I took my first steps through the journey of processing the pain of abuse on extremely shaky legs and they were the bravest steps I ever made. It was on a fall evening that my day of reckoning came. The pain of regret for once again lashing out in abusive ways towards my husband hit me like a brick and landed with a thud in the pit of my stomach. I was no longer able to deny my gross inadequacy to stop harmful behaviors that were creating a chasm between my groom and I. The protective fortress I had built around my heart to ensure my safety from pain, had resulted in only one accomplishment; It's claim to fame was its fortress like ability to shut love out and for this it should have won an Oscar. The regret of my fit of rage gnawed at my soul. I claimed to be a follower of the man who laid down his life for all mankind. My mind ached as I sought to bring into perspective the blatant contrast of what I longed to be and what I truly was. The bathroom floor of our one bedroom apartment pressed cold against my cheek as this mantra began marching through my head like a gavel pounding relentlessly ; i. am. stuck. I. Am. Stuck. i. am. stuck. I Am. Stuck. And with each pound the waves of shame were crashing down with the remembrance of my ugly barrage of words spoken so harshly to the love of my life. It brought trickles of sweat down my back and a heart stopping panic to my chest. I was broken and my pride was wounded. I had nowhere to turn and so I swallowed the bitter pill of knowing I must ask for help, despite the shame filled fear of exposure breathing down my neck.

The purpose of my written heart expressions today is not to catalog the grisly details of my journey to healing. Instead I strive to lay out in written word the joy found in making my way to the other side where I found comfort in the arms of a loving God and the skills to live better. I battled hard to get on this side. On this side there is freedom not adequately expressed with words, and therefore any attempt to describe it would be pitiful at best. But, even more than this freedom, a passion to share with others the healing they can find was birthed inside of me. It is an urgent calling. And I am broken again, but in a new way. I am broken by the great hand of God that brings me to my knees because of HIS GREAT LOVE.

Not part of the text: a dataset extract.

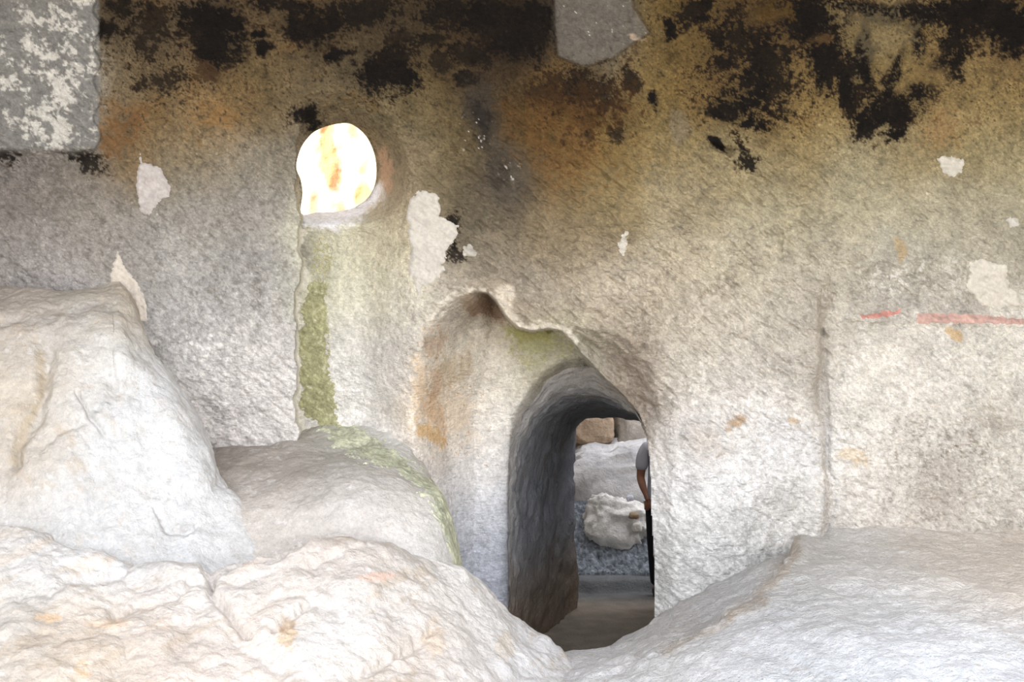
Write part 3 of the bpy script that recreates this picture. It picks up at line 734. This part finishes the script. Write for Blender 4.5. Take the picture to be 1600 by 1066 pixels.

In training for any run I experience achy muscles, shin splints, sore knees. But, I am spurred on by knowing there are battered women enduring much deeper pain for a very different reason. They are beaten and bruised, not by their choice, but by the sinful action of another. And their tears are countless. They have been left broken with no one to hold them, tenderly speak their names, and honor their shattered hearts. I agonize for these precious souls who need to know they are valued and cherished. There is an ache in my heart that they might know their immense value.

And if you are one of them, dear sister, hear me today! I know that you were stolen from. And my prayer is that through the screaming and lying voices of your pain, the Holy Spirit will come and calm your fears long enough for you to hear this: There is a future for you. You must reach for it and with every last breath and ounce of strength inside of you, you must take your first shaky steps and begin the journey through. Do not let the evil that attempts to snuff out your life take any more of your sacred breath and precious soul. Make no mistake! God sees every tear you cry. And because of this I will run as His passionate love for you spurs me on; His tender mercies carrying me to the finish, with the knowledge that the only way out of this race is through it.

I wish my head were a well and my eyes fountains of tears so I could weep day and night for you my dear ones (Jer. 9:1 paraphrase).

The tears stream from my eyes, an artesian well of tears, Until You, God, look down from on high, look and see my tears. When I look and see what's happened to the young women in the city the pain breaks my heart. (Lamentations 3:49)

I turned my attention to all the outrageous violence that takes place on this planet - the tears of the victims, no one to comfort them; the iron grip of oppressors, no one to rescue the victims from them. (Ecclesiastes 4:1).

“God's kingdom is there for the finding. You're blessed when the tears flow freely. Joy comes in the morning." (Luke 6)

These are the cathartic writings of my journey to wholeness through the pursuit of my Savior's unending love.